• Stated goal
Leave out the pictures, and retype only the lines from the beginning of the material through the line that contains "M_MOUNT = mat_mountain()", including both.
+ + + +
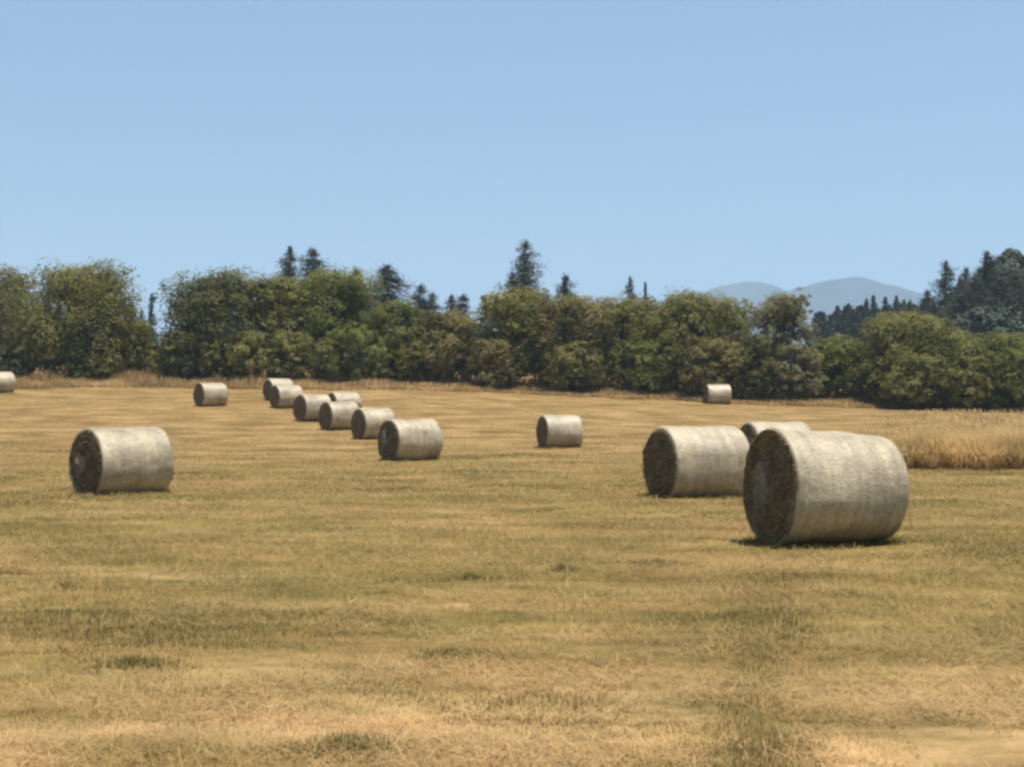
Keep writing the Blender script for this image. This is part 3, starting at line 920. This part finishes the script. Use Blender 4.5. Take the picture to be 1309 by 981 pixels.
tag(o, 'far dark conifer wood on the ridge below the mountains', 'wood', None, 'stuff')


# ------------------------------------------------------------------ mountains
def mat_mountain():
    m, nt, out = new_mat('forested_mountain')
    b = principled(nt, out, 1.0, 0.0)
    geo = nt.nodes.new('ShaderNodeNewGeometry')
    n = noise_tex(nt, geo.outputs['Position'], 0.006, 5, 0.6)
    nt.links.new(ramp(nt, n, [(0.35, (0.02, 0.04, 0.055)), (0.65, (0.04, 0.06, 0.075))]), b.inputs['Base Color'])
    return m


M_MOUNT = mat_mountain()


def mountain(prof, d, depth, seed, label):
    """prof: (px, py) crest seen from the field"""
    p = np.array(prof, float)
    pxs = np.linspace(p[0, 0], p[-1, 0], 150)
    # smooth crest
    py = np.interp(pxs, p[:, 0], p[:, 1])
    k = np.ones(7) / 7
    py = np.convolve(np.pad(py, 3, 'edge'), k, 'valid')
    py = py + 5.0 * fbm(pxs / 38.0, pxs * 0 + 1.5, seed, 4)
    xs_ = at(pxs, d); hs = ztop(py, d)
    v = np.linspace(-1, 1, 41)
    XX, VV = np.meshgrid(xs_, v)
    prof_v = np.cos(VV * PI / 2) ** 1.3
    HH = np.tile(hs, (41, 1))
    YY = d + VV * depth
    rg = fbm(XX / 140.0, YY / 260.0, seed, 4)
    ZZ = -1 + (HH + 1) * prof_v * (1 + 0.7 * rg * (1 - prof_v ** 6))
    i = np.arange(41 * 150).reshape(41, 150)
    f = np.stack([i[:-1, :-1], i[:-1, 1:], i[1:, 1:], i[1:, :-1]], -1).reshape(-1, 4)
    o = mesh_np('mountain', np.stack([XX, YY, ZZ], -1).reshape(-1, 3), f, M_MOUNT, smooth=True)
    tag(o, label, None, None, 'structure')


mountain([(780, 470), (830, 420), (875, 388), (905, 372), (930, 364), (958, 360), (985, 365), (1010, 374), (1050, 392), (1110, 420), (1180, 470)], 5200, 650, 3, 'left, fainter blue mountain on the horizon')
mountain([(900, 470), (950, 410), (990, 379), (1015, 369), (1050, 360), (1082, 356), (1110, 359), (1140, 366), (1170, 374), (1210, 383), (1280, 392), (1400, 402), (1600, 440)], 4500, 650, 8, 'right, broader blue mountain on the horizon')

# ------------------------------------------------------------------ air
hx, hy0, hy1, hz0, hz1 = 6000, -400, 7600, -6.0, 460.0
hv_ = [(-hx, hy0, hz0), (hx, hy0, hz0), (hx, hy1, hz0), (-hx, hy1, hz0), (-hx, hy0, hz1), (hx, hy0, hz1), (hx, hy1, hz1), (-hx, hy1, hz1)]
hf = [(3, 2, 1, 0), (4, 5, 6, 7), (0, 1, 5, 4), (1, 2, 6, 5), (2, 3, 7, 6), (3, 0, 4, 7)]
mh, nt, out = new_mat('summer_air')
pv = nt.nodes.new('ShaderNodeVolumePrincipled')
pv.inputs['Color'].default_value = (0.48, 0.645, 0.82, 1)
pv.inputs['Density'].default_value = 0.00023
pv.inputs['Anisotropy'].default_value = 0.0
nt.links.new(pv.outputs[0], out.inputs['Volume'])
hz = mesh_py('haze', hv_, hf, mh, smooth=False)
tag(hz, 'thin blue summer haze over the field', 'haze', None, 'stuff')

# ------------------------------------------------------------------ light
EL, AZ = R(76), math.atan2(0.86, -0.51)      # azimuth clockwise from +Y: behind the camera, to the right
S = Vector((math.sin(AZ) * math.cos(EL), math.cos(AZ) * math.cos(EL), math.sin(EL)))
sun = bpy.data.lights.new('sun', 'SUN'); sun.energy = 5.0; sun.angle = R(0.5); sun.color = (1.0, 0.95, 0.87)
so = bpy.data.objects.new('sun', sun); COL.objects.link(so)
so.rotation_euler = S.to_track_quat('Z', 'Y').to_euler()
so.location = (0, 0, 300)

w = bpy.data.worlds.new('World'); scene.world = w; w.use_nodes = True
nt = w.node_tree; nt.nodes.clear()
wo = nt.nodes.new('ShaderNodeOutputWorld'); bg = nt.nodes.new('ShaderNodeBackground')
sky = nt.nodes.new('ShaderNodeTexSky'); sky.sky_type = 'NISHITA'; sky.sun_disc = False
sky.sun_elevation = EL; sky.sun_rotation = AZ
tc = nt.nodes.new('ShaderNodeTexCoord'); up = nt.nodes.new('ShaderNodeVectorMath'); up.operation = 'ADD'
up.inputs[1].default_value = (0, 0, 0.16)
nt.links.new(tc.outputs['Generated'], up.inputs[0]); nt.links.new(up.outputs[0], sky.inputs['Vector'])
sky.altitude = 100; sky.air_density = 1.0; sky.dust_density = 0.3; sky.ozone_density = 3.0
hs = nt.nodes.new('ShaderNodeHueSaturation'); hs.inputs['Saturation'].default_value = 0.93
nt.links.new(sky.outputs[0], hs.inputs['Color']); nt.links.new(mixc(nt, 1.0, hs.outputs[0], (1.07, 1.20, 1.09), 'MULTIPLY'), bg.inputs['Color']); bg.inputs['Strength'].default_value = 0.109
nt.links.new(bg.outputs[0], wo.inputs['Surface'])

# ------------------------------------------------------------------ camera
cam = bpy.data.cameras.new('camera'); co = bpy.data.objects.new('camera', cam); COL.objects.link(co)
cam.sensor_width = 36.0; cam.lens = 36.0 * F / 1309.0
cam.clip_start = 0.1; cam.clip_end = 20000
co.location = (0, 0, EYE)
co.rotation_euler = (PI / 2 + math.atan((HOR - 490.5) / F), 0, 0)
scene.camera = co

scene.view_settings.view_transform = 'Standard'
scene.view_settings.look = 'None'
scene.view_settings.exposure = 0.60
scene.view_settings.gamma = 1.0
scene.view_settings.use_curve_mapping = False
scene.render.engine = 'CYCLES'
scene.cycles.use_denoising = True
scene.cycles.filter_width = 2.9
scene.cycles.max_bounces = 6
scene.cycles.diffuse_bounces = 3
scene.cycles.volume_bounces = 1
scene.cycles.use_adaptive_sampling = True
scene.cycles.adaptive_threshold = 0.02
+ + + +
• Solution to this exercise
Keep writing the Blender script for this image. This is part 3, starting at line 920. This part finishes the script. Use Blender 4.5. Take the picture to be 1309 by 981 pixels.
tag(o, 'far dark conifer wood on the ridge below the mountains', 'wood', None, 'stuff')


# ------------------------------------------------------------------ mountains
def mat_mountain():
    m, nt, out = new_mat('forested_mountain')
    b = principled(nt, out, 1.0, 0.0)
    geo = nt.nodes.new('ShaderNodeNewGeometry')
    n = noise_tex(nt, geo.outputs['Position'], 0.006, 5, 0.6)
    nt.links.new(ramp(nt, n, [(0.35, (0.02, 0.04, 0.055)), (0.65, (0.04, 0.06, 0.075))]), b.inputs['Base Color'])
    return m


M_MOUNT = mat_mountain()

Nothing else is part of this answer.